Ms. TREISMAN: What happens is that you have all of this ornate and comic buildup and you think you're reading one kind of a novel, and then you get towards the end, at which point the raw emotion breaks through.

(Soundbite of audiobook recording of "Lolita")

Mr. IRONS: (Reading) `Reader, what I heard was but the melody of child at play; nothing but that.'

PAULSON: By this time, Humbert has lost Lolita. He stops by the side of the road and hears the voices of children in a town below.

(Soundbite of audiobook recording of "Lolita")

Mr. IRONS: (Reading) `I stood listening to that musical vibration from my lofty slope, to those flashes of separate cries, with a kind of demure murmur for background, and then I knew that the hopelessly poignant thing was not Lolita's absence from my side, but the absence of her voice from that concord.'

Ms. TREISMAN: It's the moment at which he actually is able to come clean about what has happened and that he's taken this girl's childhood.

PAULSON: Martin Amis agrees.

Mr. AMIS: What he has done, he's murdered her soul. He has detached her from the human race.

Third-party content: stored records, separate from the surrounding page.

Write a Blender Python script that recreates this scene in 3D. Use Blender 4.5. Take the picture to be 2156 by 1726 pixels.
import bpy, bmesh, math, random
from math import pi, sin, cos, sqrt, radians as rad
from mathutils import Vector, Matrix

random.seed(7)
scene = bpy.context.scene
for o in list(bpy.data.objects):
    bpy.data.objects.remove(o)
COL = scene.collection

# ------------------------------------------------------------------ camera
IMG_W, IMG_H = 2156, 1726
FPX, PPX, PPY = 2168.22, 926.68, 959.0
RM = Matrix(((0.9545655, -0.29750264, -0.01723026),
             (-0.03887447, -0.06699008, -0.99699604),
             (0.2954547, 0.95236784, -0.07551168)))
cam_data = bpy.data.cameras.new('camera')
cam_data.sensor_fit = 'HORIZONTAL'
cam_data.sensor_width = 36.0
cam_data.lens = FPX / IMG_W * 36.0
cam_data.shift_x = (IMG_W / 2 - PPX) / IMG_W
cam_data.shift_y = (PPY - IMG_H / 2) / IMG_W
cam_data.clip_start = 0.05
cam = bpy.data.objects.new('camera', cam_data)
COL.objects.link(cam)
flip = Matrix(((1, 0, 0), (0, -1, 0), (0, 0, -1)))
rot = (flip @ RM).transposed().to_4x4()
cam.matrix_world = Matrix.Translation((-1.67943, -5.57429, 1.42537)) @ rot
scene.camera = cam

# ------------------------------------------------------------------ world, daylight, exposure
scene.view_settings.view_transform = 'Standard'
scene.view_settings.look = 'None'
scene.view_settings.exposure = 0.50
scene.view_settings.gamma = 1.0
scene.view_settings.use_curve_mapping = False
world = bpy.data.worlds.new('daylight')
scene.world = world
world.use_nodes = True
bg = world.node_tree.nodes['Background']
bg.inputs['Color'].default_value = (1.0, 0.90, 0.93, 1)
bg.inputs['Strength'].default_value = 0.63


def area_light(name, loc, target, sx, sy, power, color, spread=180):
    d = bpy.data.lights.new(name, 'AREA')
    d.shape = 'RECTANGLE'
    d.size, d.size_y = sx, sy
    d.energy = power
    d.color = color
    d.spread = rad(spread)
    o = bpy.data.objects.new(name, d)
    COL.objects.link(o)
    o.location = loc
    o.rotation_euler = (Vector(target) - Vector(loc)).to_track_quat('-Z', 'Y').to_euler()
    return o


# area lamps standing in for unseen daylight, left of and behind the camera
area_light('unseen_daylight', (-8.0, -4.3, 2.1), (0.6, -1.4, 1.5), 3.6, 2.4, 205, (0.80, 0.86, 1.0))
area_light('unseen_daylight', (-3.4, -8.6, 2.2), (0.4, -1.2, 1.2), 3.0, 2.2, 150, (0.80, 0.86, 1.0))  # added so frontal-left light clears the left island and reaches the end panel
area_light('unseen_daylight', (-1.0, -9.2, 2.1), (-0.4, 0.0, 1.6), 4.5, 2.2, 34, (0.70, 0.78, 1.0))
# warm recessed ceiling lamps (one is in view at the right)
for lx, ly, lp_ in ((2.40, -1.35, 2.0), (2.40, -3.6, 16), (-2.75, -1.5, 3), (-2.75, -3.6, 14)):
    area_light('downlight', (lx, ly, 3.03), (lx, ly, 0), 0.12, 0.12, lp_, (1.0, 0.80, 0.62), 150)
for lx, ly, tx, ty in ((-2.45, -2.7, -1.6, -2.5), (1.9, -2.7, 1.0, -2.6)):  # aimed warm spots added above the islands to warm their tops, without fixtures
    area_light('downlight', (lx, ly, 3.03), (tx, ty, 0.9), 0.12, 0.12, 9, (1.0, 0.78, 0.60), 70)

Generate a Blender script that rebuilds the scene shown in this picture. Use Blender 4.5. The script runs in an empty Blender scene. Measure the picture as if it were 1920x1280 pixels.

PAULSON: Perhaps what's most astonishing about "Lolita" is Nabokov's affectionate yet unsparing rendering of America. Not only did this Russian emigre master the English language, he wrote arguably one of the great American novels. Like Tocqueville, a century earlier, Nabokov saw the country as only an outsider can. His riffs on self-help books, teen magazines and roadside culture are a terrific send-up of 1950s America.

For all its acclaim, "Lolita" occupies an odd place in American literature. Many writers call it their favorite novel, and yet its influence is hard to gauge. "Lolita" is so distinctive, so complete that is stands alone. Amy Tan says Nabokov is one writer you cannot possibly imitate.

Ms. TAN: Nabokov is somebody whose work you read, and if you're this sort of very insecure writer, we used to say, `Well, I might as well not even try to write because he's just so brilliant and clever and beautiful and nasty,' you know.